As Phoebe, Joshua, Freddie, Fred, Emmie and Gabriel leave the choir today, they will take with them their own memories, of particular things they’ve enjoyed during their time here, or favourite pieces they’ve sung; these are experiences that will always stay with them.  But these experiences are not just personal.  They are shared, not only with friends, but with all the various people who have come here and benefitted, all who have taken part in this corporate offering of ourselves and our worship to God.

Of course, music doesn’t have to be religious to move us, or draw us out of ourselves and our own petty preoccupations.  Yet the setting of Church and Cathedral worship has inspired many of the world’s greatest composers, as we’ve heard so powerfully over the last few days.  Sacred music, of the type that’s regularly performed here, in practices and styles honed over centuries, seems to lead us effortlessly into prayer.  Music like this fills us with feelings of awe, and a sense of the eternal.

In the night before last’s serenely beautiful concert of the sacred music of Palestrina and Gibbons with the viol consort, the programme notes alluded to the fact that it’s obvious to us to name this connection between music and the divine.  “Palestrina’s “somewhat less-quantifiable attributes”, it says, include “otherworldliness, serenity, and an expansiveness which, though it has been said often, affords the listener a veritable glimpse of heaven”.

Yet music is very much about the earthly too.  The creation of music is physical, involving practicalities like the organising of rehearsals and the production of copies.  It involves rigorous, physical work, necessitating taking good care of our bodies and vocal apparatus, involving good technique and, as all of you here today know, many hours spent in practice, and fitting that in with all the other complex demands of life.  The creation of heavenly music, as our Senior Lay Vicar, Steve Abbott, alluded to in his fascinating- and hilarious- talk on Friday morning, whilst a huge privilege, comes at a human cost.  In helping others to worship, it’s not always possible to worship yourself in the same way- because your role is to ensure that that music is being performed to a high standard, in order to facilitate that worship for others.  Today we thank all of our musicians, for the heavenly music that’s so fundamental to our worship, and for all the hard work that goes on behind the scenes to make that happen.
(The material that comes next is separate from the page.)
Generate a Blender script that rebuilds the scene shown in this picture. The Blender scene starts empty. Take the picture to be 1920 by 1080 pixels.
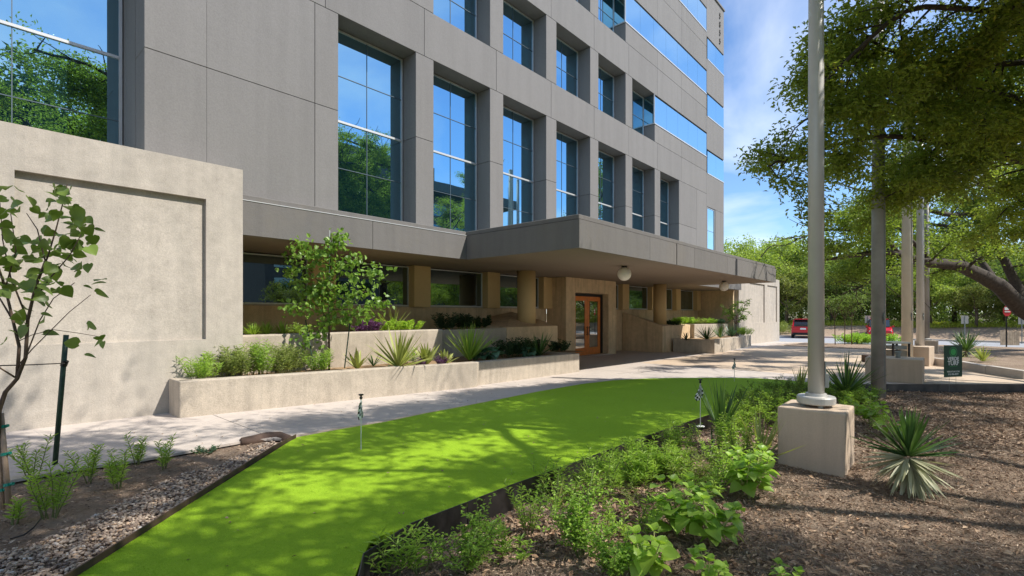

Our second reading, from the book of Revelation, is one of a series of mystical visions of heaven, in which music and singing play an integral part.  There are more references to singing in Revelation than in any other book of the bible.  It’s punctuated with numerous hymns and songs celebrating God’s glory and the victory of the Lamb, that have inspired many more hymns in turn down the ages.

Yet this vision isn’t disconnected from everyday life.  The Sanctus, in today’s passage, which we sing in every Eucharist, inspired the Trinitarian hymn “Holy, holy, holy”- a vision of the ineffable, ethereal beauty of God in heaven- but this same passage also inspired the African American spiritual, “Deep River”.  Drawing on the imagery that follows the Sanctus of the twenty four elders falling before the throne of God, the author of the Spiritual looks forward to joining in their worship: “Deep River, my home is over Jordan…/Walk into heaven and take my seat,/And cast my crown at Jesus’ feet”.  As with many spirituals, this song expresses a longing, not just for an end to the suffering of slavery at the end of time, but in our lives now.  By singing the song, justice and peace are brought closer, the idea of them made more real in our own time.

One of the choristers reflected recently that it’s the sense of doing something together, and of other people relying on you, that they will take away from their experience of singing services like Evensong here day by day- of being part of that collective experience and shared offering of worship.

Each of those leaving today have made their mark on this place.  They have enabled our worship, moving people and affecting them emotionally in so many ways we may never even know.  As we go out from here today, may we take seriously our responsibility to bring heaven to birth in our midst, whatever our gifts and calling, and to sing the new song of God’s love, and of life transformed by heavenly music.